Con este relato quiero poner en evidencia el mundo que esconden lujosos lugares de Cartagena, bajo la magia de la noche que enamoran a jóvenes residentes, turistas y demás bajo los efectos de drogas y la belleza de las mujeres colombianas. Este mundo encantador de hermosas fotos en Instagram, personas populares que manejan la fiesta, mujeres hermosas que se decoran en su mayoría con bolsos firmados por Louis Vuitton, jóvenes que mezclan música con mucha energía, botellas hermosas de trago, atuendos firmados por Armani, Tommy, Hugo Boss y Gucci y no podemos olvidar el mágico color rosado del 2cb.
¿Qué pasa con la policía de Cartagena, en especial con la seccional encargada de Getsemaní que tiene sede en la iglesia de la trinidad y le tienen puesto en casas de familia negocios de tráfico de drogas a plena luz del día y al lado de colegios, hostales, restaurantes, a cuadras del consejo distrital, de secretarias distritales y demás?
¿Qué pasa con el control de estos establecimientos nocturnos que hacen literalmente lo que les da la gana y funcionan además como expendio de drogas y burdeles? ¿Qué pasa con las universidades como la de Julián que han permitido que en sus aulas se vendan drogas? ¿Qué pasa con las autoridades que no atienden este asunto? Nuestros jóvenes están siendo engañados por personas inescrupulosas que les venden escenarios donde el poder económico glorifica al individuo en términos de cuánta droga y mujeres tiene, qué trago tomas y cuál marca usas.
¿Qué entienden nuestros jóvenes por diversión hoy en día en el contexto colombiano? Veo las mismas dinámicas impuestas por Pablo Escobar y los carteles de Cali y el Norte del Valle.

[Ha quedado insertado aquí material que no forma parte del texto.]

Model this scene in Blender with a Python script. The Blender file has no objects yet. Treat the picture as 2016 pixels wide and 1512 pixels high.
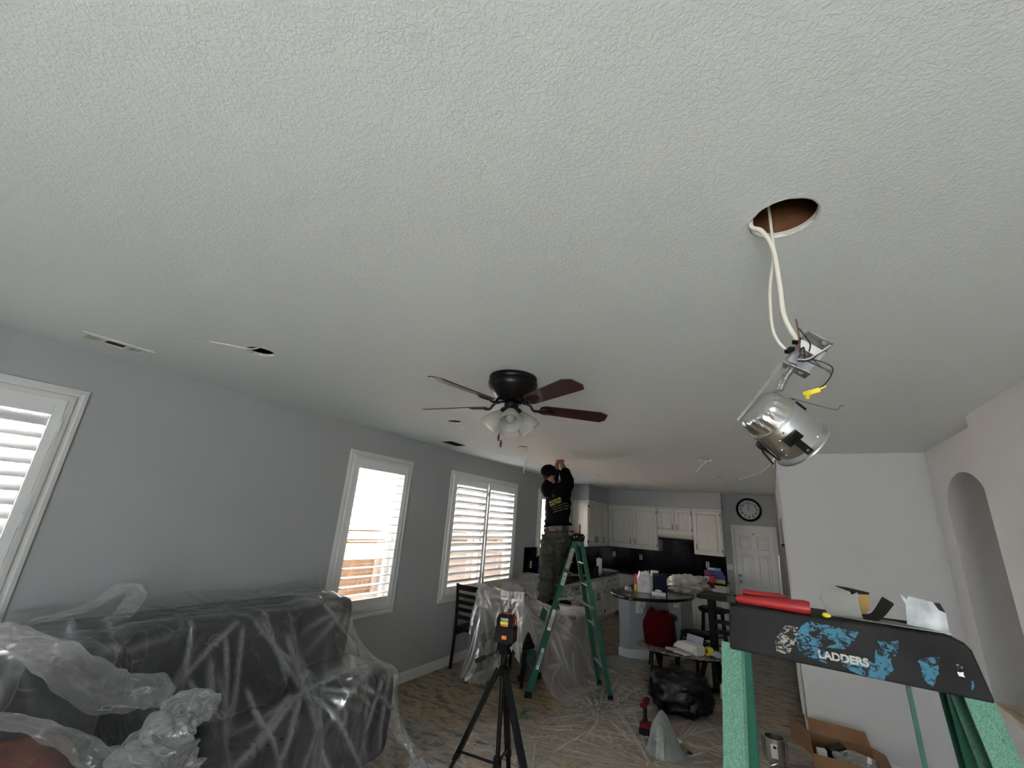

La culpa no debe recaer directamente sobre vendedores de drogas, prostitutas, negociantes y demás, sino sobre nuestro Estado que ofrece un escenario futuro profesional que seguramente asusta a nuestros jóvenes, por lo tanto, estos prefieren vivir mundos que les ofrezcan alivio y no preocupación. Esta reflexión sugiere atacar estos escenarios mediante la reestructuración interna de las instituciones que entregan resultados provenientes de un proceso político interno viciado y desenfocado.
Más allá de un acercamiento a una sugerencia, quiero invitar a los jóvenes a que reflexionen de sus acciones y que sean conscientes que al consumir productos del microtráfico alimentan la violencia en Colombia e incluso en otros lugares del mundo, apoyan desde la corrupción y bandas criminales, grandes narcos hasta grupos terroristas.
Las drogas no son cuento de los más pobres, así como mi amigo Julián existen cientos de jóvenes que han caído en esta desgracia y han visto sus proyectos de vida desmoronarse ante la confusión y la adicción.
Fin de semana tras fin de semana se repiten diferentes narcofiestas en Cartagena y toda Colombia sin ninguna restricción. Discotecas con fachadas de clubes, desgracias con fachadas de fantasía.
Reflexionemos y accionemos. Esa no es la Cartagena que queremos, esa no es la Colombia que queremos, esos no son los jóvenes que necesitamos.
Jóvenes, no se dejen engañar por la magia de la rumba por las noches, hay vida más allá.